* start *

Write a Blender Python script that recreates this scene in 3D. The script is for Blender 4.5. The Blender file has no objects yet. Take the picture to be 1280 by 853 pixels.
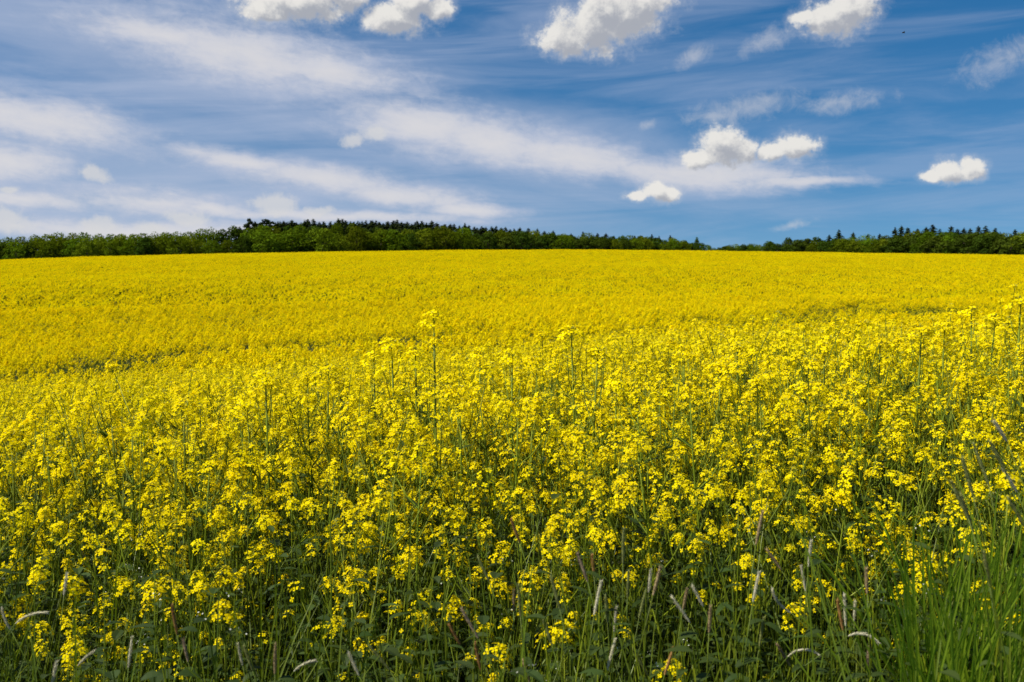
import bpy, math, random
import numpy as np
from mathutils import Vector, Matrix, Quaternion

SC = bpy.context.scene
COL = SC.collection
R = math.radians
rng = np.random.default_rng(7)
random.seed(7)

# ------------------------------------------------------------------ camera, sky, sun, exposure
F_PX = 1244.0                      # focal length in pixels of the 1280 px wide photograph (35 mm lens)
HORIZON = 370.0
PITCH = math.atan((426.5 - HORIZON) / F_PX)
CAM = Vector((0.0, 0.0, 1.5))
cam_data = bpy.data.cameras.new('camera')
cam_data.lens = 35.0; cam_data.sensor_width = 36.0
cam_data.clip_start = 0.05; cam_data.clip_end = 12000
cam_data.dof.use_dof = True; cam_data.dof.focus_distance = 4.2; cam_data.dof.aperture_fstop = 7.5
cam = bpy.data.objects.new('camera', cam_data); COL.objects.link(cam)
cam.location = CAM; cam.rotation_euler = (R(90) - PITCH, 0, 0)
SC.camera = cam

SUN_AZ, SUN_EL = R(-110), R(52)    # azimuth from the view direction (+Y), negative = left
sun_dir = Vector((math.sin(SUN_AZ) * math.cos(SUN_EL), math.cos(SUN_AZ) * math.cos(SUN_EL), math.sin(SUN_EL)))
sd = bpy.data.lights.new('sun', 'SUN'); sd.energy = 5.0; sd.angle = R(0.53); sd.color = (1.0, 0.94, 0.82)
so = bpy.data.objects.new('sun', sd); COL.objects.link(so)
so.rotation_euler = (-sun_dir).to_track_quat('-Z', 'Y').to_euler()
so.location = (0, 0, 60)

SC.view_settings.view_transform = 'Standard'; SC.view_settings.look = 'None'
SC.view_settings.exposure = 0.42; SC.view_settings.gamma = 1.0
SC.view_settings.use_curve_mapping = False
SC.cycles.max_bounces = 6; SC.cycles.diffuse_bounces = 3; SC.cycles.glossy_bounces = 2
SC.cycles.transmission_bounces = 3; SC.cycles.transparent_max_bounces = 4
SC.cycles.use_denoising = True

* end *

Starting at the first line of the material, output exactly the lines up to and including the one with "random.seed(7)". Do not include the pictures.

Write a Blender Python script that recreates this scene in 3D. The script is for Blender 4.5. The Blender file has no objects yet. Take the picture to be 1280 by 853 pixels.
import bpy, math, random
import numpy as np
from mathutils import Vector, Matrix, Quaternion

SC = bpy.context.scene
COL = SC.collection
R = math.radians
rng = np.random.default_rng(7)
random.seed(7)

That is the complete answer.